Judges hang up robes, thank colleagues

Frederick Smith and Stan Morris step down after more than a combined 50 years on the bench.


Published: Monday, February 1, 2010 at 6:01 a.m.
Last Modified: Sunday, January 31, 2010 at 9:56 p.m.

Two area judges, whose terms on the bench together total more than 50 years, said goodbye last week to careers on the circuit bench.

Before a crowd of more than 100 people who gave each a standing ovation Friday, circuit judges Frederick Smith and Stan Morris stepped down from their judgeships and into retirement.

Smith, 67, served as chief judge for the six-county 8th Judicial Circuit from 2005 through mid-2009 and was the public face on area issues involving the court such as overcrowding at the Alachua County Jail and the impact of budget cuts on the circuit court. His rulings over the years impacted everyday life in the circuit such as a 1996 decision where he struck down Alachua County's 1994 referendum that banned laws protecting gay people from discrimination.

Morris, 62, probably was best known to the local public as one of the judges who routinely heard criminal cases. But nationally Morris was the judge who sentenced convicted serial killer Danny Rolling to death for the 1990 slayings of five Gainesville college students. And, in the statewide legal community, he was known for his work on commissions such as the Governor's Commission on Administration of Lethal Injection and the Trial Court Budget Commission.

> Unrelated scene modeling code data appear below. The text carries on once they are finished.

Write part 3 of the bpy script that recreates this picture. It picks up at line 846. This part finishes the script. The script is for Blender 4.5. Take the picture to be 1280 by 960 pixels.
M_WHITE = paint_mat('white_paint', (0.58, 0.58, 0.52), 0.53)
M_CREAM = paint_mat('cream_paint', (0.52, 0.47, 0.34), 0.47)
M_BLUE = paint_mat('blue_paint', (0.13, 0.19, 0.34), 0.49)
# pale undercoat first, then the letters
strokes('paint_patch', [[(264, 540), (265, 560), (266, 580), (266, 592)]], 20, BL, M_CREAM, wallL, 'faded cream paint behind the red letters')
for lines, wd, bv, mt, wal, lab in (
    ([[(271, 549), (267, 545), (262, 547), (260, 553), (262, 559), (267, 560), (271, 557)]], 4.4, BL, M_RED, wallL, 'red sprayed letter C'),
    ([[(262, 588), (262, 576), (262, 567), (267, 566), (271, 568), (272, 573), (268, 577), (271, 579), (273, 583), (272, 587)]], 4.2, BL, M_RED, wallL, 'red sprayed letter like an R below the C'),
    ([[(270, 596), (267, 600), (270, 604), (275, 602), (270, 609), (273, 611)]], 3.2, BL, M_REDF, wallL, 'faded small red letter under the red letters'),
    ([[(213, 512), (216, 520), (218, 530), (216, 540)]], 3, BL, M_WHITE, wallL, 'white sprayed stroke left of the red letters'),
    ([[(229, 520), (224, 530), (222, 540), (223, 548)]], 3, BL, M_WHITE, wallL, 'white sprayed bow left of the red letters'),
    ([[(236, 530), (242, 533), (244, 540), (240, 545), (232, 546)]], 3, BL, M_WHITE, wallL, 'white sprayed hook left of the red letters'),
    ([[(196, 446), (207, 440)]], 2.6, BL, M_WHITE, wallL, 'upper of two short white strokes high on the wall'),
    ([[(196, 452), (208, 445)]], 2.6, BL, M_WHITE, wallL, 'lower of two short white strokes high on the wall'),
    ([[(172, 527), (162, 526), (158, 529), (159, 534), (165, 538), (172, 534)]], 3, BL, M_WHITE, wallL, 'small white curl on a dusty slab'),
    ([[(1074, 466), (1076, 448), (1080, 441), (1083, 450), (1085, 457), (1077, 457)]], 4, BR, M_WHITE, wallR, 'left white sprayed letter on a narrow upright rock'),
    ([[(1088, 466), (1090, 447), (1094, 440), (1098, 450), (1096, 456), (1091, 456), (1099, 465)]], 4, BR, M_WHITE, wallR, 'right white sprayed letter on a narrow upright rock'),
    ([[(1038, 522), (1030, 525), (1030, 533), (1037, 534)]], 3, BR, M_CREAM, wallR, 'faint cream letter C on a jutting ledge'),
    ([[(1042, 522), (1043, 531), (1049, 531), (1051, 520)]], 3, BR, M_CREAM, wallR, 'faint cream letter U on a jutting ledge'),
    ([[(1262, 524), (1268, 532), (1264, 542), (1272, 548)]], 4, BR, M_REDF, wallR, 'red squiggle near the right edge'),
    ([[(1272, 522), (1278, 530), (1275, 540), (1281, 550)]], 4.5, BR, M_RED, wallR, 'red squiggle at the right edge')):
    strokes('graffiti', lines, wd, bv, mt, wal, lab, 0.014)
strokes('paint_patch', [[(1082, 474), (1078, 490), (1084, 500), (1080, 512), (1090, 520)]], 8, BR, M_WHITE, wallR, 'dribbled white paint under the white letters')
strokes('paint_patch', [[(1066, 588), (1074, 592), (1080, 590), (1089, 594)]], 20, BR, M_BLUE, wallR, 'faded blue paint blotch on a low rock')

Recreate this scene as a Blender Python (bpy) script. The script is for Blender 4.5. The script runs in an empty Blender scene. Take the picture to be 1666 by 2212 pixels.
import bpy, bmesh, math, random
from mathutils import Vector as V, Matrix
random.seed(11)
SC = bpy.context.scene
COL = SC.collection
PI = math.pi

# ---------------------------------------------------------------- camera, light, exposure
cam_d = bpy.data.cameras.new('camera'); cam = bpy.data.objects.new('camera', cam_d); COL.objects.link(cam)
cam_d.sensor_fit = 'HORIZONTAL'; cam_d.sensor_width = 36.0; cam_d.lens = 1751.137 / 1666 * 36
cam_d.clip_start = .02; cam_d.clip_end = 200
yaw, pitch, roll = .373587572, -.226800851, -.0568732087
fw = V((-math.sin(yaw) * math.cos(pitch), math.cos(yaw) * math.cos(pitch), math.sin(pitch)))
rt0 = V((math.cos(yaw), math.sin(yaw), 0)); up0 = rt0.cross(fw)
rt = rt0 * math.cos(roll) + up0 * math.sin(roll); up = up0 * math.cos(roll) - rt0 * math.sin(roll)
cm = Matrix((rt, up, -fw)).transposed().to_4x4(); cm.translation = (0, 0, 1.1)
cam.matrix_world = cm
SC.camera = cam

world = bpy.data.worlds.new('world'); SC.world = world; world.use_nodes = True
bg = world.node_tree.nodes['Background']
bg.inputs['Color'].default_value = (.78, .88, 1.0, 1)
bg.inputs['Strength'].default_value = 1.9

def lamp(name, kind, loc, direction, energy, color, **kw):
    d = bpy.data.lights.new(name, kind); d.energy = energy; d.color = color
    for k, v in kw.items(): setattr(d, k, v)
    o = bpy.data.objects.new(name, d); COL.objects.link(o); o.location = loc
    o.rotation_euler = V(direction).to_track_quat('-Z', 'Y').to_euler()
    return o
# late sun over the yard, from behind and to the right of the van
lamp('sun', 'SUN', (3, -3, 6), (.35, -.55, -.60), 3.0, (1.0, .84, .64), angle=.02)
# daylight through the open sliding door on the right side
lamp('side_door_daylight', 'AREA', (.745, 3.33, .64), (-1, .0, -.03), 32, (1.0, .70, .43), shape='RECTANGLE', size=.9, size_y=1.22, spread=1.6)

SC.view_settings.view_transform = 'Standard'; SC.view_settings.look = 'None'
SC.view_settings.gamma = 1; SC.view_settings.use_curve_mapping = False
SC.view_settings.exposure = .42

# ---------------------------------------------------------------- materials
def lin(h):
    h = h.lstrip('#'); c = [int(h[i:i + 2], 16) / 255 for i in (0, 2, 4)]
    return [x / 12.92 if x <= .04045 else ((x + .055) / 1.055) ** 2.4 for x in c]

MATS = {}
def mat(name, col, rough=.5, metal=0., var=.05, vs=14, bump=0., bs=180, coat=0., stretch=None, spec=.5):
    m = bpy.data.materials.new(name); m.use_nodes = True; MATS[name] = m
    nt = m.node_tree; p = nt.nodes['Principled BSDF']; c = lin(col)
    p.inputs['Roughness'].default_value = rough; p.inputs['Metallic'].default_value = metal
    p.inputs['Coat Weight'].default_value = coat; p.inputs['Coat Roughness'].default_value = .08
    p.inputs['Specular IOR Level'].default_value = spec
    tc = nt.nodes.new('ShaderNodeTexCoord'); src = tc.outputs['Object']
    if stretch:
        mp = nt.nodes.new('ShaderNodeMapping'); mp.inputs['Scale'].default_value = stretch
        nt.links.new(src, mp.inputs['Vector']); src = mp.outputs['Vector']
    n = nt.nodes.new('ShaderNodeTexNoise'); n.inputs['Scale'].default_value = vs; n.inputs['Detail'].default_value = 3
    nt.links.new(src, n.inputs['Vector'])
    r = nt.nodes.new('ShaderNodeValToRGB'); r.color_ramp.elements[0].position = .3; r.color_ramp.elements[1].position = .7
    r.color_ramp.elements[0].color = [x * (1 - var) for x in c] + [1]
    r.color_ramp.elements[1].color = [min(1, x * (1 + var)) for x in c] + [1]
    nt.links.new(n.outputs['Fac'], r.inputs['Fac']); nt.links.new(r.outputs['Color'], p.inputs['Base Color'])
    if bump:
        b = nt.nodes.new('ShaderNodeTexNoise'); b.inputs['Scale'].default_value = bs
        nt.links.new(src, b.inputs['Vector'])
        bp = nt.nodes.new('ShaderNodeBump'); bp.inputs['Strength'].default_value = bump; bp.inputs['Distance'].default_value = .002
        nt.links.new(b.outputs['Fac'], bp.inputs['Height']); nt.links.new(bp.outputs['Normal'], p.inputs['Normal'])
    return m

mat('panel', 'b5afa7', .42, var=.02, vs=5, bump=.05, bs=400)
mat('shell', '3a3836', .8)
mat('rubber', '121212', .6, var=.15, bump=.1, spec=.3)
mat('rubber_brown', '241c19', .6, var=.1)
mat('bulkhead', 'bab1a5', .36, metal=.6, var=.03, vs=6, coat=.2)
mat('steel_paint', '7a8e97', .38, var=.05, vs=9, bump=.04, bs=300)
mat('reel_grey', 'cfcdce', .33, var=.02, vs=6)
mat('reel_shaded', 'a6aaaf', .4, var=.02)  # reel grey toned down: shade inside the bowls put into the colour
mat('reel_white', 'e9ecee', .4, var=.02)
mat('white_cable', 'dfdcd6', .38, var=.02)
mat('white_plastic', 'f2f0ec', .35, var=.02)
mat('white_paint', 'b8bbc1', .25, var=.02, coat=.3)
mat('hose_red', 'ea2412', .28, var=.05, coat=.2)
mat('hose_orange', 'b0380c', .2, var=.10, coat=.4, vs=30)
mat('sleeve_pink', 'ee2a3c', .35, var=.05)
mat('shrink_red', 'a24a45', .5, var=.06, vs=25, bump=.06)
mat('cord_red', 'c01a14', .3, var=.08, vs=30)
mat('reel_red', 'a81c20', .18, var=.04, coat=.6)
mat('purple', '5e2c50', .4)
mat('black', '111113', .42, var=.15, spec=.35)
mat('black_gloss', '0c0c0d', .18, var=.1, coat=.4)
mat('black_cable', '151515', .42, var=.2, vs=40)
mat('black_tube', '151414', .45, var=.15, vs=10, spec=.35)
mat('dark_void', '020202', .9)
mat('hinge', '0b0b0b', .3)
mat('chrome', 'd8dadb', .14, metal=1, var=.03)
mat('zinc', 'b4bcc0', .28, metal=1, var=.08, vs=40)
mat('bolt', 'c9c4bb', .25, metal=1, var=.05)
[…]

But at the reception at the Alachua County Criminal Justice Center, the audience saw a side of the two men most in the public haven't seen. The audience - a mixture of judges, lawyers, court clerks and personnel, law enforcement, and business people - got to see the men themselves, not the judges. It was a rare glimpse not often offered of judicial public figures who strive to remain quiet about their personal lives or opinions to prevent such information from affecting the impartiality they are supposed to maintain on the bench.

Speakers, including Circuit Judge Toby Monaco and former State Attorney Rod Smith, joked and opened up about the two retiring judges. They talked about Smith's love for skiing and his penchant for privacy and teased Morris about his sense of humor, his laugh, and how he could lose his patience in the courtroom.

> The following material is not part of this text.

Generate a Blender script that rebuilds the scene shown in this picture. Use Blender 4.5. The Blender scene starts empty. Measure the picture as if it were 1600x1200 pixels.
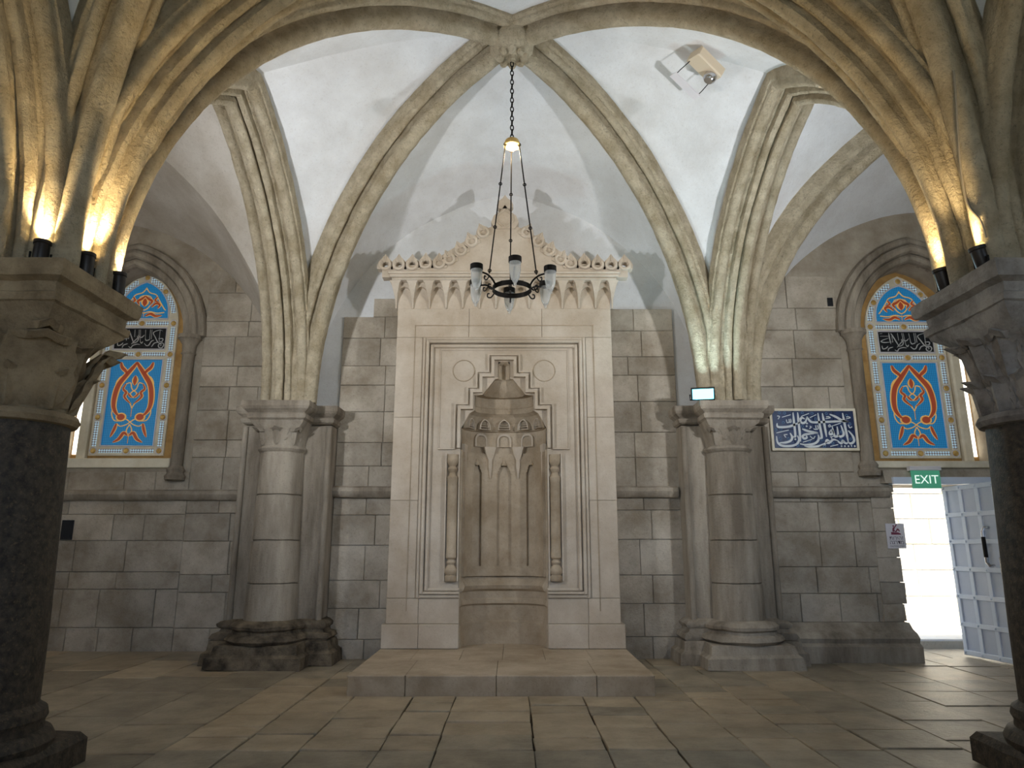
import bpy, bmesh, math, random
from mathutils import Vector, Matrix, noise
from mathutils.geometry import tessellate_polygon
R = random.Random(7)
sc = bpy.context.scene
COL = sc.collection

# ------------------------------------------------------------------ camera
FPX = 1080.0
PITCH = math.atan(250 / FPX)
EYE = 1.2627
cam_d = bpy.data.cameras.new('camera'); cam = bpy.data.objects.new('camera', cam_d); COL.objects.link(cam)
cam_d.sensor_fit = 'HORIZONTAL'; cam_d.sensor_width = 36.0; cam_d.lens = 36.0 * FPX / 1600
cam_d.clip_start = 0.05; cam_d.clip_end = 300
cam.location = (0, 0, EYE); cam.rotation_euler = (math.pi / 2 + PITCH, 0, 0)
sc.camera = cam

# ------------------------------------------------------------------ world, sun, large lights, exposure
sc.view_settings.view_transform = 'Standard'; sc.view_settings.look = 'None'
sc.view_settings.gamma = 1.0; sc.view_settings.use_curve_mapping = False
sc.view_settings.exposure = 0.75
w = bpy.data.worlds.new('World'); sc.world = w; w.use_nodes = True
wn = w.node_tree.nodes; wl = w.node_tree.links
sky = wn.new('ShaderNodeTexSky'); sky.sky_type = 'HOSEK_WILKIE'; sky.turbidity = 3.0
sky.sun_direction = Vector((4.5, -3.0, 8.4)).normalized()
wl.new(sky.outputs[0], wn['Background'].inputs[0]); wn['Background'].inputs[1].default_value = 7.5

def light(name, kind, loc, energy, color, target=None, **kw):
    d = bpy.data.lights.new(name, kind); d.energy = energy; d.color = color
    for k, v in kw.items(): setattr(d, k, v)
    o = bpy.data.objects.new(name, d); COL.objects.link(o); o.location = loc
    if target is not None:
        o.rotation_euler = (Vector(target) - Vector(loc)).to_track_quat('-Z', 'Y').to_euler()
    return o
light('sun', 'SUN', (9.5, 6.2, 12), 12.0, (1.0, 0.95, 0.86), (5.0, 9.2, 3.6), angle=0.009)
# portals only guide the sampling of sky light through the doorway and the added rear windows; they emit nothing themselves
for loc, tgt, sx, sy in [((wx, -1.25, 3.05), (wx, 5, 3.05), 2.2, 3.1) for wx in (-6.0, 0.0, 6.0)] + [((5.28, 9.10, .98), (5.28, 0, .98), 1.56, 2.0)]:
    po = light('sky_portal', 'AREA', loc, 1, (1, 1, 1), tgt, shape='RECTANGLE', size=sx, size_y=sy); po.data.cycles.is_portal = True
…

Smith, known on his orders by his full name but to those speaking at the reception as Rick, tried to step down from a podium without opening a gift he was given. Chief Judge Martha Ann Lott told him he had to open it. He unwrapped the package to reveal a Kindle that others said he could use to catch up on his reading during retirement.

Area attorney Larry Turner told the audience that Morris kept a plaque on his desk, given to him by his wife, that faced toward him so others couldn't see what it said. It reminded him of one thing with these words: "stay calm."

Morris also received a Kindle and, like Smith, a plaque commemorating his years of judicial service.

Both men gave speeches, each thanking those they had worked with for years such as their judicial assistants for their professionalism. At moments, each seemed too overcome by emotion to continue talking.

"You have created and sustained a reputation throughout the state that I have been able to share in," Smith said. "Thank you all. I'll miss you all very much."

Morris said, "Our job, our mission in this branch is to preserve and perpetuate the people's belief in law. I know you have. I hope I have."